James Cohan will present Rumors, Ridicules, and Retributions an exhibition of new work by Yun-Fei Ji at the gallery’s Lower East Side location from Saturday, April 28 through Sunday, June 17. This is Ji’s fourth solo exhibition at James Cohan. The gallery will host an opening reception on Saturday, April 28 from 6-8 PM.
In this body of work, Yun-Fei Ji turns his attention to the stories of people living in rural China. The realities of life outside the nation’s largest cities have largely been ignored by narratives of rapid urban growth. Rural lives are often governed by the whims of the powerful, robbing them of physical and spiritual rootedness. Ji is interested in the ways in which people enact their agency both individually and collectively in the face of these larger societal forces, often through subtle but willful acts of resistance.

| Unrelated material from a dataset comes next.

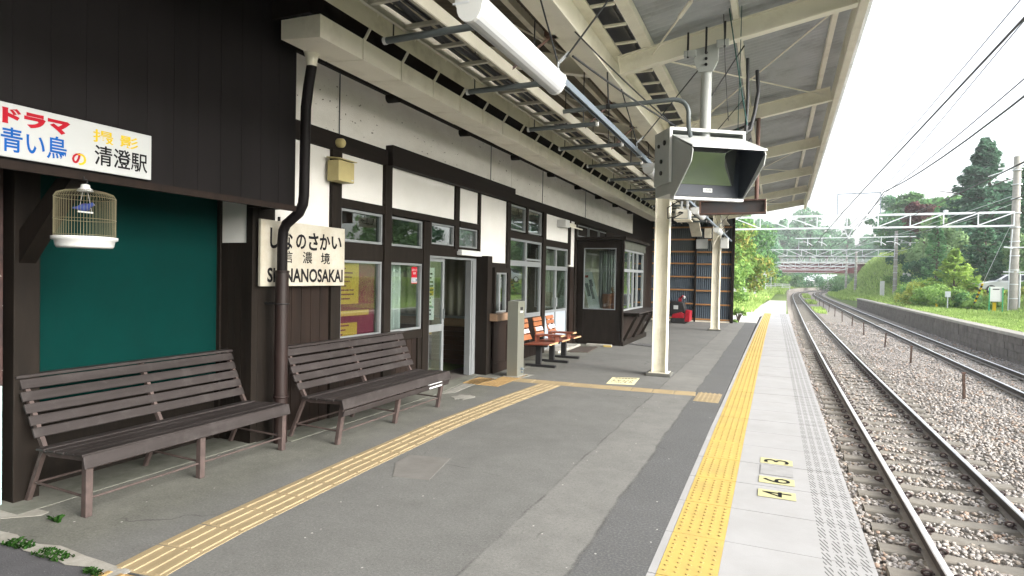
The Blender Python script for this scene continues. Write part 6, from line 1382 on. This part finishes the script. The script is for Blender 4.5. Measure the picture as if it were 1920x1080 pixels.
b = MB(); b.bar((15.4, Y2-.3, 7.35), (18.6, Y2-.3, 7.45), .08, .08); b.bar((15.9, Y2-.3, 6.2), (18.4, Y2-.3, 7.0), .05, .05); b.bar((15.6, Y2-.3, 8.0), (17.2, Y2-.3, 7.4), .06, .06); b.bar((.5, Y2, 7.9), (.5, Y2, 6.46), .05, .05, up=(0,1,0)); b.bar((3.2, Y2, 7.9), (3.2, Y2, 6.46), .05, .05, up=(0,1,0)); b.build('cross_arm', M['galv'], g2)
b = MB()
for dx in (.6, 1.6): b.lathe([(0,0),(.14,.05),(.06,.12),(.16,.2),(.05,.28),(.12,.34),(0,.42)], (15.6+dx, Y2-.3, 7.45 if dx < 1 else 7.0), 10)
b.build('insulator', M['insul'], g2)
for xk in (8.0, 3.6):
    b = MB(); b.bar((xk-.3, Y2, 5.5), (xk, Y2, 4.7), .06, .06, up=(0,1,0)); b.bar((xk+.3, Y2, 5.5), (xk, Y2, 4.7), .06, .06, up=(0,1,0)); b.bar((xk-1.6, Y2, 4.65), (xk+1.6, Y2, 4.72), .05, .05); b.build('drop_arm', M['galv'], g2)
for k, (yk, xl, xr, lb) in enumerate(((138, -2.6, 14.6, 'third lattice gantry in the distance before the bridge'), (168, -2.0, 15.8, 'fourth lattice gantry close to the red bridge'))):
    g3 = gantry(lb, yk, xl, xr, 4.9, 5.7, ((xr+.2, -.5, 8.0, .28), (xl-.2, -.4, 7.6, .25)), 8, .06)
    b = MB(); b.bar((xl+1.5, yk, 4.1), (xr-3, yk, 4.1), .07, .07); b.bar((xl+.1, yk, 4.9), (xl+1.6, yk, 4.1), .06, .06, up=(0,1,0)); b.bar((xr-3, yk, 4.1), (xr-.2, yk, 4.9), .06, .06, up=(0,1,0)); b.build('drop_arm', M['galv'], g3)
# overhead wires
def owire(label, x, zs, r=.012, name='overhead_wire'):
    b = MB(); pts = []; sup = [-2, Y1, Y2, 138, 168, 215]
    for (ya_, yb_), (za, zb_) in zip(zip(sup[:-1], sup[1:]), zip(zs[:-1], zs[1:])):
        for k in range(12):
            s_ = k/12; y = ya_+(yb_-ya_)*s_; pts.append((x+cv(y), y, za+(zb_-za)*s_-zs[-1]*0-4*s_*(1-s_)*SAG))
    b.tube(pts, r, 5); tag(b.build(name, M['wire']), label, 'wire', 'overhead wires')
SAG = .0; owire('thin contact wire over the near track', 2.08, (4.1,)*6, .014)
SAG = .35; owire('upper thin wire crossing the white sky towards the top frame', 4.5, (7.9, 7.75, 7.3, 6.6, 6.4, 6.4), .014)
SAG = .15; owire('upper wire with clamps sloping down to the top frame', 6.15, (10.3, 7.85, 7.3, 6.6, 6.4, 6.4), .018)
SAG = .5; owire('sagging wire meeting the right end of the top frame', 6.45, (8.4, 7.85, 7.2, 6.4, 6.2, 6.2), .022)
SAG = .95; owire('thick feeder cable sagging lowest across the sky', 6.3, (8.0, 7.85, 7.0, 6.3, 6.1, 6.1), .034)
SAG = .3; owire('messenger wire over the far track', 6.2, (5.4, 5.3, 5.2, 5.0, 5.0, 5.0), .014)
SAG = .0; owire('thick contact wire over the far track', 6.2, (4.1,)*6, .016)
SAG = .3; owire('feeder cable along the top of the gantries', 8.2, (6.45, 6.45, 6.6, 5.9, 5.9, 5.9), .022)
b = MB(); b.tube(sag((13.9, Y1, 6.9), (15.6, Y2, 8.6), .5), .02, 5); b.tube(sag((13.7, Y1, 7.3), (7.5, Y2, 5.9), .2), .018, 5); tag(b.build('stay_wire', M['galv']), 'pale stay wires running from the tall pole back to the second gantry', 'wire')
# cabinets by the poles
tag(MB().box(13.7, 14.2, 98.9, 99.3, -.6, 2.0).build('relay_cabinet', M['white'], bevel=.03), 'slim white cabinet left of the second pole', 'cabinet')
tag(MB().box(16.4, 17.3, 99.0, 99.4, 1.2, 3.2).build('relay_cabinet', M['white'], bevel=.03), 'larger white box hung right of the second pole', 'cabinet')
# notice board, striped guard, small markers on the old platform
t = thing('notice_board', 'blank white notice board on green legs beside the concrete pole', 'notice board', (12.75, 47, -.1))
b = MB(); b.box(12.42, 13.14, 47.0, 47.03, .62, 1.55); b.build('board', M['white'], t)
for x in (12.44, 13.12):
    b = MB(); b.box(x-.03, x+.03, 46.96, 47.0, -.15, 1.5); b.build('leg', M['green'], t)
b = MB(); b.box(12.6, 12.95, 46.995, 46.998, 1.36, 1.42); b.build('heading', M['ink'], t)
b = MB(); b.tube([(12.35, 50.2, -.15), (12.95, 49.2, 2.0)], .062, 12); 
t = thing('guy_guard', 'slanting yellow and black striped guard on a guy wire', 'guy guard', (12.35, 50.2, -.15)); p0 = Vector((12.3, 50.2, -.15)); p1 = Vector((12.75, 49.6, 1.75))
for k in range(14):
    b = MB(); b.tube([p0.lerp(p1, k/14), p0.lerp(p1, (k+1)/14)], .065, 12); b.build('stripe', M['yelpaint'] if k % 2 else M['black'], t)
b = MB(); b.tube([p1, (13.85, Y1, 6.0)], .012, 5); b.build('guy_wire', M['galv'], t)
tag(MB().box(10.55, 10.68, 51.5, 51.6, -.15, .55).build('marker_stake', M['yelpaint'], bevel=.01), 'short yellow marker stake in front of the bushes', 'stake')
tag(MB().box(12.68, 12.86, 47.2, 47.28, -.12, .55).build('marker_stake', M['yelpaint'], bevel=.01), 'yellow stake standing under the white notice board', 'stake')
t = thing('instrument_box', 'small grey box on a post among the bushes', 'box', (11.2, 51.2, .2)); b = MB(); b.box(11.05, 11.35, 51.2, 51.35, .75, 1.15); b.build('box', M['galv'], t); b = MB(); b.box(11.17, 11.23, 51.25, 51.3, -.15, .75); b.build('post', M['galv'], t)
# silver estate car
def car():
    x, y, z = 16.5, 57.5, 1.02
    t = thing('parked_car', 'silver estate car parked behind the bushes, facing left', 'car', (x, y, z))
    def cx(l, w_, h_): return (x+(l-2.25), y+w_, z+h_)
    side = [(0.05,.32), (.0,.55), (.10,.78), (.85,.93), (1.05,.95), (3.95,1.0), (4.42,.95), (4.5,.6), (4.45,.30)]
    roof = [(1.05,.95), (1.75,1.42), (2.1,1.50), (3.7,1.50), (4.15,1.40), (4.40,.98)]
    b = MB(); b.hexa([cx(l, -.85, h) for l, h in side], [cx(l, .85, h) for l, h in side]); b.build('body', M['carpaint'], t, bevel=.05, bseg=3)
    b = MB(); b.hexa([cx(l, -.70 if h > 1.2 else -.82, h) for l, h in roof], [cx(l, .70 if h > 1.2 else .82, h) for l, h in roof]); b.build('roof', M['carpaint'], t, bevel=.04, bseg=3)
    for a_ in ([(1.35,1.02), (1.85,1.38), (2.55,1.42), (2.55,1.03)], [(2.65,1.03), (2.65,1.42), (3.45,1.42), (3.45,1.04)], [(3.55,1.04), (3.55,1.41), (3.95,1.38), (4.2,1.06)]):
        b = MB(); b.hexa([cx(l, -.86+(h-1.0)*.30, h) for l, h in a_], [cx(l, -.84+(h-1.0)*.30, h) for l, h in a_]); b.build('window', M['carglass'], t)
    b = MB(); b.hexa([cx(1.12, -.70, 1.02), cx(1.12, .70, 1.02), cx(1.70, .62, 1.40), cx(1.70, -.62, 1.40)], [cx(1.09, -.70, 1.03), cx(1.09, .70, 1.03), cx(1.67, .62, 1.42), cx(1.67, -.62, 1.42)]); b.build('windscreen', M['carglass'], t)
    for l in (.85, 3.65):
        for w_ in (-.86, .66):
            b = MB(); b.tube([cx(l, w_, .32), cx(l, w_+.2, .32)], .32, 20); o = b.build('wheel', M['black'], t); b = MB(); b.tube([cx(l, w_-.012, .32), cx(l, w_+.0, .32)], .20, 16); b.build('rim', M['galv'], o)
    b = MB(); b.box(x-2.27, x-2.1, y-.82, y-.5, z+.60, z+.75); b.build('headlight', M['lampwhite'], t); b = MB(); b.box(x+2.18, x+2.27, y-.84, y-.6, z+.7, z+.92); b.build('tail_light', M['mred'], t)
    b = MB(); b.box(x-.98, x-.80, y-1.0, y-.84, z+.98, z+1.10); b.build('mirror', M['carpaint'], t)
car()
# road bridge over the line
Y3 = 205
t = thing('road_bridge', 'red brown steel girder road bridge over the railway', 'bridge', (11, Y3, 4.5))
b = MB(); b.box(-6, 28, Y3, Y3+.3, 4.6, 7.3); b.box(-6, 28, Y3-.25, Y3, 4.55, 4.7); b.box(-6, 28, Y3-.25, Y3, 7.2, 7.32); b.build('girder', M['girder'], t)
b = MB()
for k in range(25): b.box(-6+k*1.4, -5.94+k*1.4, Y3-.22, Y3, 4.7, 7.2)
b.build('stiffener_rows', M['girder'], t)
b = MB(); b.box(-12, 34, Y3-.9, Y3+7, 7.33, 7.75); b.build('deck', M['polegrey'], t)
b = MB()
for z in (8.0, 8.35, 8.7): b.box(-12, 34, Y3-.85, Y3-.78, z-.04, z+.04)
for k in range(30): b.box(-12+k*1.55, -11.92+k*1.55, Y3-.86, Y3-.77, 7.75, 8.75)
b.build('railing', M['galv'], t)
for x in (-9, 27.5):
    b = MB(); b.box(x-2, x+2.5, Y3-.4, Y3+6, -1, 7.33); b.build('abutment', M['polegrey'], t)
b = MB(); b.box(-6, 28, Y3+6, Y3+6.3, 4.6, 7.3); b.build('girder', M['girder'], t)
t = thing('far_house', 'pale roofed house glimpsed under the bridge', 'house', (15.5, 246, 0))
b = MB(); b.box(10.5, 20, 244, 250, -1, 2.2); b.build('wall', M['plaster'], t); b = MB(); b.prism([(243.3,2.2), (250.7,2.2), (247,4.6)], 'x', 9.8, 20.6); b.build('roof', M['galv'], t)
# left side small things along the path
t = thing('kilometre_post', 'white square post with a diamond plate beside the path', 'post', (-1.85, 69, -.1))
b = MB(); b.box(-1.98, -1.74, 69, 69.12, -.1, 2.4); b.build('post', M['white'], t); b = MB(); b.hexa([(-1.86,68.98,2.45),(-1.62,68.98,2.75),(-1.86,68.98,3.05),(-2.10,68.98,2.75)], [(-1.86,69.0,2.45),(-1.62,69.0,2.75),(-1.86,69.0,3.05),(-2.10,69.0,2.75)]); b.build('diamond_plate', M['white'], t)
b = MB(); b.box(-1.76, -1.74, 68.98, 69.0, .2, 2.0); b.build('dark_strip', M['ink'], t)
for k, (x, y, hh, lb) in enumerate(((-1.5, 92, 2.6, 'round white sign on a post, nearer of two by the path'), (-.5, 108, 2.7, 'round white sign on a post, farther of two by the path'))):
    t = thing('round_sign', lb, 'sign', (x, y, 0)); b = MB(); b.tube([(x,y,-.2),(x,y,hh)], .05, 8); b.build('post', M['white'], t); b = MB(); b.tube([(x,y-.08,hh),(x,y-.05,hh)], .32, 18); b.build('disc', M['boxyel'] if k else M['white'], t)
t = thing('railway_signal', 'black signal head with hood on a grey post left of the line', 'signal', (-1.2, 98, 0)); b = MB(); b.tube([(-1.2,98,-.2),(-1.2,98,4.6)], .08, 10); b.build('post', M['galv'], t)
b = MB(); b.box(-1.6, -.8, 97.8, 97.95, 3.2, 4.5); b.build('signal_head', M['black'], t, bevel=.1); 
for z in (3.5, 3.85, 4.2):
    b = MB(); b.tube([(-1.2, 97.82, z), (-1.2, 97.72, z)], .11, 12); b.build('lamp_hood', M['wire'], t)
t = thing('white_fence', 'low white guard fence at the end of the platform path', 'fence', (.5, 140, 0))
for x in np.arange(-4, 3.1, 1.4):
    b = MB(); b.box(x-.06, x+.06, 139.9, 140.1, -.2, 1.25); b.build('post', M['white'], t)
for z in (.45, .8, 1.15):
    b = MB(); b.box(-4, 2.9, 139.85, 139.95, z-.08, z+.08); b.build('rail', M['white'], t)
tag(MB().box(-5.55, -5.42, 88, 88.1, -.1, 2.6).build('green_post', M['green']), 'thin green post standing in the verge', 'post')
tag(MB().box(-4.55, -4.05, 74.5, 75, -.1, 1.2).build('white_box', M['white'], bevel=.03), 'small white cabinet in the grass by the green post', 'cabinet')
tag(MB().box(-3.3, -3.0, 76, 76.3, -.1, .7).build('marker_stone', M['white'], bevel=.03), 'short white marker stone in the verge', 'marker')
tag(MB().box(-4.1, -3.6, 86.5, 87, -.1, 1.5).build('grey_cabinet', M['galv'], bevel=.03), 'grey cabinet half hidden in the long grass', 'cabinet')

hm = bpy.data.materials.new('haze_air'); hm.use_nodes = True; ht = hm.node_tree; ht.nodes.remove(ht.nodes['Principled BSDF'])
hv = ht.nodes.new('ShaderNodeVolumePrincipled'); hv.inputs['Color'].default_value = (.93, .96, 1, 1); hv.inputs['Density'].default_value = .0006; hv.inputs['Anisotropy'].default_value = .2
ht.links.new(hv.outputs[0], ht.nodes['Material Output'].inputs['Volume'])
b = MB(); b.box(-170, 330, -130, 720, -3, 60); o = b.build('haze', hm); tag(o, 'added pale haze volume that lightens the far trees', 'haze', kind='stuff')  # haze volume added to pale the distant trees

for o in bpy.data.objects:
    if '_o' in o: del o['_o']
    if 'used' in o: del o['used']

Indebted to the long history of folktales in China, Ji is inspired by the tall tales and ghost stories that he has gathered in the Chinese countryside. Full of ghosts, demons, and other eccentric characters, these stories have frequently functioned as metaphors for power structures and defiance. They are stand- ins for the political undercurrents and the complex tug-of-war underlying the social reality of rural
communities. Ji’s own political sympathies have attracted the attention of Chinese authorities, leading government censors to cover portions of his paintings on view during the 10th Shanghai Biennale in 2014.

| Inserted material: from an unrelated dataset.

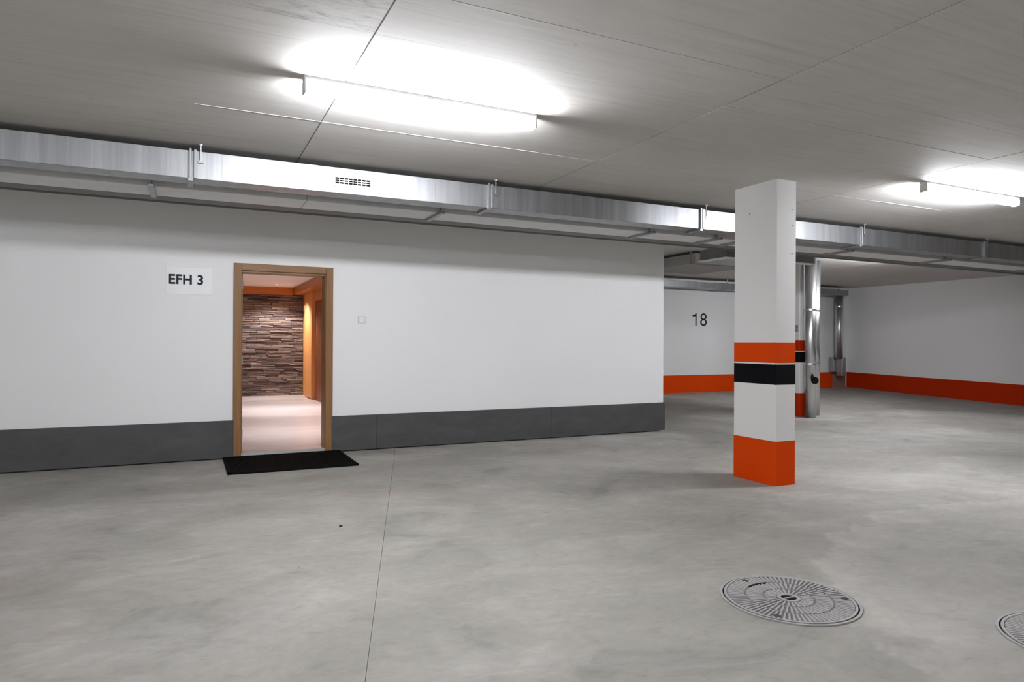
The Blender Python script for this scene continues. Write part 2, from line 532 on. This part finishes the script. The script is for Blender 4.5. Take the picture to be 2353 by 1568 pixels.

Ji first moved to the United States in the late 1980s. After spending the past six years in Beijing, he currently divides his time between New York and rural Ohio – an experience that has amplified his perceptions of the cultural and ideological disparities in this turbulent political moment. He sees similarities between the migration discourses that he has explored in a Chinese context and the current immigration debates in the United States. In both countries, there is an active “othering” and suspicion of immigrants or migrant workers, fueled by the rhetoric of political leaders.

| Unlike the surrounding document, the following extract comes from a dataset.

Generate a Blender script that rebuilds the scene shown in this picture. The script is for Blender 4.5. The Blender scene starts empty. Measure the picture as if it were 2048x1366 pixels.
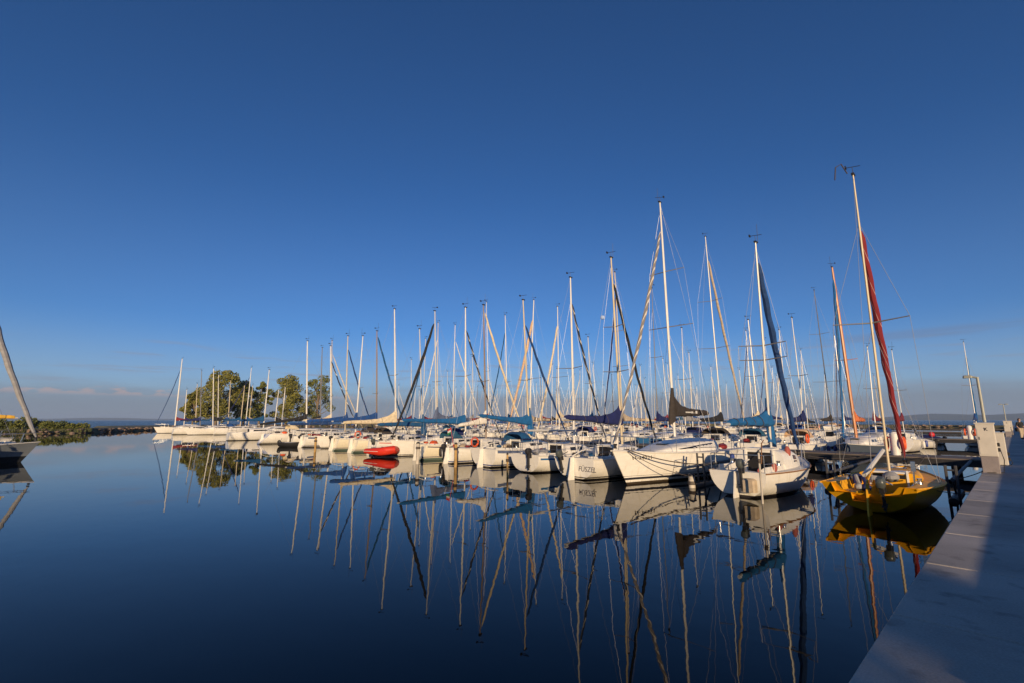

Yun-Fei Ji has employed the stacked perspective and flattened space of classical Chinese painting throughout his career, reinvigorating this traditional style as a means of contemporary storytelling. The conscious two-dimensionality of Ji’s compositions imbues his narratives with an immediacy that compels the viewer’s attention. His paintings are acts of resistance in their own way, insisting that these stories of cultural degradation, struggle, and resistance are worth telling.
Yun-Fei Ji was born in 1963 in Beijing, China. He earned his BFA from the Central Academy of Fine Arts, Beijing and his MFA from the University of Arkansas at Fayetteville in Arkansas. In 2016, the Ruth and Elmer Wellin Museum at Hamilton College presented Yun-Fei Ji: The Intimate Universe, a solo exhibition of the artist’s work which travelled to the Honolulu Museum of Art. In 2012 he was the subject of a solo exhibition at the the Ullens Center for Contemporary Art in Beijing. Other solo exhibitions have taken place at the Contemporary Art Museum, St. Louis, MO; Rose Museum at Brandeis University, Waltham, MA; Peeler Art Center, DePauw University, Greencastle, IN; and the Institute of Contemporary Art, University of Pennsylvania, Philadelphia. Ji’s work has also been exhibited in major group shows throughout the United States and Europe including Prospect 3 New Orleans in 2014, the 2012 Biennale of Sydney, the 2011 Lyon Biennale, and the 2002 Whitney Biennial. In 2005, Ji was the Artist-in-residence at Yale University, and he received the 2006 American Academy Prix de Rome Fellowship. His work is in major public collections throughout the world including the Museum of Modern Art, New York; Whitney Museum of American Art, New York; and the Brooklyn Museum,. Yun-Fei Ji currently lives and works between New York, NY and Ohio.